[SUPPLIED INFORMATION]
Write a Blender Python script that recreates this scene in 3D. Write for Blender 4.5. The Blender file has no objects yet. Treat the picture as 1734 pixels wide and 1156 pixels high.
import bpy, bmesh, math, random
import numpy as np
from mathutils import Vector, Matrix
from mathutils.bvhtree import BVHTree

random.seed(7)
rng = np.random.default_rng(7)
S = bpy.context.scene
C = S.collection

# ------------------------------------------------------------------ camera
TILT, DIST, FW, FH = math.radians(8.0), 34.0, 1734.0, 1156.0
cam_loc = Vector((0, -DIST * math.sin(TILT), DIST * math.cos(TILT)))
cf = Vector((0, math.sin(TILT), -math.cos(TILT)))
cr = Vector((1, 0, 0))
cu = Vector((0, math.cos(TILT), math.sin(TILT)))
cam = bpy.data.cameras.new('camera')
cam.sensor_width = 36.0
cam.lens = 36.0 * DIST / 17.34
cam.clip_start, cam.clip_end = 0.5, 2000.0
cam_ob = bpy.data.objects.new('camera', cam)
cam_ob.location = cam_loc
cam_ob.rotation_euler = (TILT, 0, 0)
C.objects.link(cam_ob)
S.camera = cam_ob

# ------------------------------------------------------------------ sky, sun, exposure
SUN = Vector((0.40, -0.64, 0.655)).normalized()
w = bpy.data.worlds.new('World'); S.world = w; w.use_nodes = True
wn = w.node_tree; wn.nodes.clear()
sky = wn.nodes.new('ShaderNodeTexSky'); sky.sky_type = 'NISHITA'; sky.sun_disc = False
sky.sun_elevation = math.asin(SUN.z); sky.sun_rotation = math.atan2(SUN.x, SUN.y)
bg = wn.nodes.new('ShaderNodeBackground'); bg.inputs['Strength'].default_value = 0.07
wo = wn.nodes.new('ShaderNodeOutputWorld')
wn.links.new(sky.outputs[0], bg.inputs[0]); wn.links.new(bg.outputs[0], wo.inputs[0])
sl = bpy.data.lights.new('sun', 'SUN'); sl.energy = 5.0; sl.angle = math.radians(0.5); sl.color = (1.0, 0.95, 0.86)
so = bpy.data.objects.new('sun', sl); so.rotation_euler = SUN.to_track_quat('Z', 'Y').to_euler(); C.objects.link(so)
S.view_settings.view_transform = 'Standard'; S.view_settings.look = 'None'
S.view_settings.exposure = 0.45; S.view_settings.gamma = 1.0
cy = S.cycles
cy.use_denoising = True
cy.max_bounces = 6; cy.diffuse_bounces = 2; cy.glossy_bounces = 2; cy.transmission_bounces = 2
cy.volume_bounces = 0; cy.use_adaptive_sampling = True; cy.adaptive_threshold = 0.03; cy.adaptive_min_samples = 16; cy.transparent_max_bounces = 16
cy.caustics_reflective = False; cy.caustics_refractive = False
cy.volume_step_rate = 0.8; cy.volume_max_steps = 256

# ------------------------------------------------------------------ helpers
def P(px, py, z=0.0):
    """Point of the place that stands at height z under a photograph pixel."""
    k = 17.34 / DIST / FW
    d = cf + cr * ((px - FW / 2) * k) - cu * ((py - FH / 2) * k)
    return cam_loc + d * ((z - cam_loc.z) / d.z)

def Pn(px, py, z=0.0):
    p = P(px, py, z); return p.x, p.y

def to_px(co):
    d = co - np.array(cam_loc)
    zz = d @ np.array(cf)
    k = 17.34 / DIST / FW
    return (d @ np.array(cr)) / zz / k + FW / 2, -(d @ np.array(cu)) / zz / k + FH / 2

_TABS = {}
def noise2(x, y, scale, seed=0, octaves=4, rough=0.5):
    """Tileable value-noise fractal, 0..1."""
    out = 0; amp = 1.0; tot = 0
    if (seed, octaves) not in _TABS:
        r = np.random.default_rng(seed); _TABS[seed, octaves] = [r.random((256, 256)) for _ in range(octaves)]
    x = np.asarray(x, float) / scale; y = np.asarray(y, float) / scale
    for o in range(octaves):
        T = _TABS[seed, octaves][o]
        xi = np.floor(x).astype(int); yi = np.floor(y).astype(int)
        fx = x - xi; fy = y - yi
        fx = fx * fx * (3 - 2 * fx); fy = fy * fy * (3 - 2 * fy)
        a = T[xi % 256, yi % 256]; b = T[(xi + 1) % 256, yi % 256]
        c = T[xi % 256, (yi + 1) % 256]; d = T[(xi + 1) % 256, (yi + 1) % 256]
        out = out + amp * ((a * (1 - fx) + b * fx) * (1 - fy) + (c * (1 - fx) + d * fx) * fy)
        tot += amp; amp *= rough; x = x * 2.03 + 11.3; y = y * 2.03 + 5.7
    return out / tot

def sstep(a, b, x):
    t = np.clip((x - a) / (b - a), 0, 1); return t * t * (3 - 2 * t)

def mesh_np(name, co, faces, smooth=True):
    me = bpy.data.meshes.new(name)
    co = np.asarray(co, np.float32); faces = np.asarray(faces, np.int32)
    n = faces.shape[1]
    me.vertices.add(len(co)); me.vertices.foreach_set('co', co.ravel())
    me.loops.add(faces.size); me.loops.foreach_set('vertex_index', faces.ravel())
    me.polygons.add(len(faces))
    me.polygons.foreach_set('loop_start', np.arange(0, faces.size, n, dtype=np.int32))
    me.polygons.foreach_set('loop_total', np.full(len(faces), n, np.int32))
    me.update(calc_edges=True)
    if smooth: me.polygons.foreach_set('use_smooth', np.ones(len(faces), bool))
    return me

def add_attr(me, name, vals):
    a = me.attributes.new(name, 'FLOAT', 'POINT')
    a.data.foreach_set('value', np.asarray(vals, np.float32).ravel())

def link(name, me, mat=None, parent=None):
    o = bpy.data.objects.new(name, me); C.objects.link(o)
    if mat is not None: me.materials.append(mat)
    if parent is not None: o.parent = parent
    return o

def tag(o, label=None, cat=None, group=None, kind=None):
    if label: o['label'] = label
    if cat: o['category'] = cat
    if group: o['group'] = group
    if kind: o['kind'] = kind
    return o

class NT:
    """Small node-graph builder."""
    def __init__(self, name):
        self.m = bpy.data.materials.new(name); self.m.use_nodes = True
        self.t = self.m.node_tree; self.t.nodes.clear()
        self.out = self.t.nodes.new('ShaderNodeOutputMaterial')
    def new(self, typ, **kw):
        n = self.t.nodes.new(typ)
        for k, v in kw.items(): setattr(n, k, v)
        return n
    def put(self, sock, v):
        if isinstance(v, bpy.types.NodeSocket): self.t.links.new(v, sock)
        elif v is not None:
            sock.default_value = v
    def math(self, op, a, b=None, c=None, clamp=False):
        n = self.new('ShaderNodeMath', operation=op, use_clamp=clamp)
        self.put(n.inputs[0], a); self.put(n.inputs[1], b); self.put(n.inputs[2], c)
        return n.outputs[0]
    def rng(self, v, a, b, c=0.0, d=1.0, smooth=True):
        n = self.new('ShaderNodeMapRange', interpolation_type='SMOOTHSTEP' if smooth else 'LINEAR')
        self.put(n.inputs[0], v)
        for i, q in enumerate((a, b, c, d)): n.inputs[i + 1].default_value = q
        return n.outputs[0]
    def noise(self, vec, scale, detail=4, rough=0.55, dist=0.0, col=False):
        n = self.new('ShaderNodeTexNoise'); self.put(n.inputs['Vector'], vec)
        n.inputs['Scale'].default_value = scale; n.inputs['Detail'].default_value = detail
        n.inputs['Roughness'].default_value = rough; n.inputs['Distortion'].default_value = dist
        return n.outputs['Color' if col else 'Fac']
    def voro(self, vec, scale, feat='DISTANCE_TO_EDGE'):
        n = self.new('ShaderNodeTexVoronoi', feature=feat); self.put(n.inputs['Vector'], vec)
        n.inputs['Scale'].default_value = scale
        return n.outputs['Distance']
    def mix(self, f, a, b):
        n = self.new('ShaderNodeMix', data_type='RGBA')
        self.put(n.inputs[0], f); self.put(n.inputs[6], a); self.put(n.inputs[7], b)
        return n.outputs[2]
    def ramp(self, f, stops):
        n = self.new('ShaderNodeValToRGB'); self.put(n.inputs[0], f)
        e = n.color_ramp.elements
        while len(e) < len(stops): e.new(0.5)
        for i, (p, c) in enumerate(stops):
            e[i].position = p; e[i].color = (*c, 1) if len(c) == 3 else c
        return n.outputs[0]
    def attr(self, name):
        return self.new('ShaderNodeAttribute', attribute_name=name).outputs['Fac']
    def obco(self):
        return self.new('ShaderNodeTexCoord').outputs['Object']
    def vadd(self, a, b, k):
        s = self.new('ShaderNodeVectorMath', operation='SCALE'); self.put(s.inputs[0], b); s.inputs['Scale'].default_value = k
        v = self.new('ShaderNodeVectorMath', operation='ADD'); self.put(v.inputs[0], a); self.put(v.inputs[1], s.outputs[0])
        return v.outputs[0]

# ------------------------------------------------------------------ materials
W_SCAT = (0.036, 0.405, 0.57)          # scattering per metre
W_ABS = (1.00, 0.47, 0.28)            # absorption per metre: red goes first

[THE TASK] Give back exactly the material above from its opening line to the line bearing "S.camera = cam_ob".

[EXERCISE OUTPUT]
Write a Blender Python script that recreates this scene in 3D. Write for Blender 4.5. The Blender file has no objects yet. Treat the picture as 1734 pixels wide and 1156 pixels high.
import bpy, bmesh, math, random
import numpy as np
from mathutils import Vector, Matrix
from mathutils.bvhtree import BVHTree

random.seed(7)
rng = np.random.default_rng(7)
S = bpy.context.scene
C = S.collection

# ------------------------------------------------------------------ camera
TILT, DIST, FW, FH = math.radians(8.0), 34.0, 1734.0, 1156.0
cam_loc = Vector((0, -DIST * math.sin(TILT), DIST * math.cos(TILT)))
cf = Vector((0, math.sin(TILT), -math.cos(TILT)))
cr = Vector((1, 0, 0))
cu = Vector((0, math.cos(TILT), math.sin(TILT)))
cam = bpy.data.cameras.new('camera')
cam.sensor_width = 36.0
cam.lens = 36.0 * DIST / 17.34
cam.clip_start, cam.clip_end = 0.5, 2000.0
cam_ob = bpy.data.objects.new('camera', cam)
cam_ob.location = cam_loc
cam_ob.rotation_euler = (TILT, 0, 0)
C.objects.link(cam_ob)
S.camera = cam_ob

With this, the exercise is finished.